FRESHLY painted in pale turquoise, “La Belle Equipe”, a bistro in eastern Paris, reopened this week after months of anguish. During last November’s terrorist attacks, 20 people were shot dead there. Four months on, the French are trying to turn the page after the worst-ever terrorist attack on their soil. But the latest attacks in Brussels are a bloody reminder that France, and all of Europe, will have to learn to live with terrorism.
After two deadly terrorist attacks in 2015, France, home to Europe’s biggest Muslim minority, has been more alert to the threat than any other European country. Manuel Valls, the prime minister, regularly takes to the airwaves to remind the French of their vulnerability. In Munich last month, he warned fellow Europeans: “We have entered a new era, marked by the long-term presence of hyper-terrorism.” It was the end, he said, of “insouciance”.
As in America after the September 11th attacks, the French response has been to shift the balance between civil liberties and security firmly towards the latter. In November France became the only European country to declare a state of emergency over terror; it remains in place until May 26th. This grants the police sweeping powers to put suspects under house arrest and search premises without judicial warrants. The Socialist president, François Hollande, says the country is “at war”. Under “operation Sentinelle”, 10,000 soldiers have been deployed on French streets. This week, Bernard Cazeneuve, the interior minister, added another 1,600.
The French seem to have accepted without much complaint the disruption to daily life that this has imposed. Bags are routinely checked at the entrance to shops on the Champs-Elysées or other busy streets. Queues for concerts can snake down the pavements due to security controls. Passengers for high-speed trains from Paris to Brussels and Amsterdam must now pass through scanners, as those between Paris and London have for years. With border checks reinstated, car journeys in and out of France can be delayed, too.

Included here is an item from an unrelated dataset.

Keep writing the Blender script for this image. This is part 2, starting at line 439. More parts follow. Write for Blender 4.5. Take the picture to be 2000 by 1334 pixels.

Such nuisances are tolerated: a poll earlier this year showed 79% approved of extending the state of emergency.
Yet settling into a long-term state of emergency raises two difficulties. The first is getting the management of public anxiety right. After the November attacks, a spirit of solidarity prevailed in Paris, with photos defiantly shared on social media under the hashtag “#Jesuisenterrasse” (I’m at a pavement café”). Nonetheless, over a third of Parisians told a recent poll that they have changed their behaviour, going less often to theatres or football matches.
Visitors are also nervous. Last month Anne Hidalgo, the Socialist mayor of Paris, and Valérie Pécresse, the centre-right president of the Paris region, took an unusual joint trip to Tokyo to reassure Japanese tourists, whose number plunged 66% in December compared to the previous year.
Yet it is awkward for the government to reassure visitors while telling its own citizens to prepare for another attack. Public buildings are festooned with public-information posters entitled “How to react after a terrorist attack”, instructing people to turn off their mobile phones, keep away from windows and lie flat on the ground. Schools must carry out compulsory “confinement” exercises, in which pupils are quarantined in a classroom while windows and doors are sealed with wet towels or tape. “It’s terrifying for the children,” says one primary-school teacher.
Equally difficult is meaningfully to improve the security of soft targets, such as the public areas of airports, train stations and busy streets. Now that security around boarding areas is tight, the focus has shifted to the outer zones, where friends and family linger with passengers. Mr Cazeneuve this week announced that access to the entrance halls of French airports and main transport hubs will be allowed only for those with tickets—a first for Europe. Yet even this policy is unlikely to be applied consistently. Passengers taking trains to Brussels and Amsterdam are scanned before boarding in Paris; but not those leaving for Lyon or Marseilles. Access to the Paris Metro and buses will continue to be open.
Perhaps the trickiest thing about a state of emergency is judging when to exit. Already, there is talk of another extension in June to cover France’s hosting of the European Championship football tournament. Yet prolongation has its own problems. One Paris official confesses that Japanese tourists seem more worried than reassured by France’s state of emergency. The extraordinary measures it allows were intended as just that, not a permanent response to a persistent threat.